SUCCESSIVE APPROXIMATION in the labyrinth: the early years
/While we count the hours until my HVAC friends reinstall the system in my attic study (142 hours, but who’s counting?), I’ll tap dance with another post about the ABORTIVE ATTEMPTS > GESTALT > SUCCESSIVE APPROXIMATION cycle and how it works in landscaping.
I’ve written recently about that process in the labyrinth with my most recent SUCCESSIVE APPROXIMATION in the northeast corner, but let’s look at how it all began, shall we?
In August of 2008 I decided to convert my unused back yard into a labyrinth. I measured, I paced, I did some ABORTIVE ATTEMPTS.
See how messy some of the curves in front are?
Here’s some of my ABORTIVE thinking about the center, as well as an attempt to see what it would look like if I were to pave the path and leave the outline as grass:
I quickly decided that paving the path would be too expensive, plus hauling that much paving stone down my steep driveway, wheelbarrow by wheelbarrow, was not going to work for me. (As it was, because delivery vehicles couldn’t fit through the carport I had to schlep 3,000 pounds of stone.)
The center, I thought, would work as shown. I would just have to get professional stone workers to cut the outer paving stones to make it circular.
Having decided all that, I roto-tilled the yard to flatten it as much as possible, and began laying out the paving stones.
The top half was easy: just lay out sweeping semicircles.
It was the bottom half that involved much headscratching and GESTALTING. Here is one ABORTIVE ATTEMPT, using a more geometric, Roman-style pattern.
Not unattractive, of course, and making the turns rounded rather than squared off would mean I’d have to learn some stonecutting myself. But something in me knew that I wanted smooth, rounded curves.
It turns out that cutting these little concrete pavers is not hard. I didn’t even have to buy a special saw to do it, just score a line with a small chisel, then whack it with a big chisel, and four times out of five it would fall apart into two clean pieces.
Then it was time to tackle the center.

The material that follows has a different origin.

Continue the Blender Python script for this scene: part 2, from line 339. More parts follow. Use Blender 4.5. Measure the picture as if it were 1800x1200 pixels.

I marked up some stones, had my measurements and my photos handy, and headed over to one of the granite countertop places that can be found on bypasses everywhere. Of course, they said, we can cut those for you.
But then I saw a rack of “discard” pieces of granite, and I asked if they could, instead, cut me a circle, a ring, of black granite. The answer was yes.
You will notice that the bricks aligned with the points of the compass was always part of the plan, as was the brick “path” to the west.
At this point all I had to do was fill the thing in with dirt (a literal whole nine yards of it, again schlepped down the driveway wheelbarrow by wheelbarrow), and I was done, right?
It is to laugh.
Since that time, I have added art to the points of the compass. I have replaced those little blocks you can see on the ends of the outlines with concrete symbols of the alchemical symbols for the four elements. I have added the firepit area. I have installed two sound systems. The westpoint bowl has gone through three incarnations. I have built a woodpile structure. I have designed and built worktables. I have planted ferns and ripped out ivy. I have reseeded more times than I can count. I have ameliorated the inevitable erosion and sinking into the earth of the paving stones.
I’ve replaced the fence twice, once with that skinny bamboo stuff on a roll…
…and then with a real fence.
The southwest corner, which started out as nothing…
…became a little nook when the fence guys ripped out all the ivy there…
…which has aged into a beautiful little retreat.
And you will recall that this summer I’ve spent replacing the landscaping timbers, adjusting the steps down into the labyrinth, and redesigning the northeast corner, along with other cosmetic adjustments.
The point — as always — is that no one sets out with the finished product in mind and then works in a straight line from beginning to that finished product. (We call that the King of Hearts Fallacy.) The labyrinth just happens to be a 14-year-long SUCCESSIVE APPROXIMATION, and while that may seem like a long time, remember that Beethoven took 10 years to turn a scribble in his WASTE BOOK into the Ninth “Choral” Symphony, and Anselm Kiefer will spend years on his paintings.
And like da Vinci and his Mona Lisa, I doubt I will ever be finished with my oasis.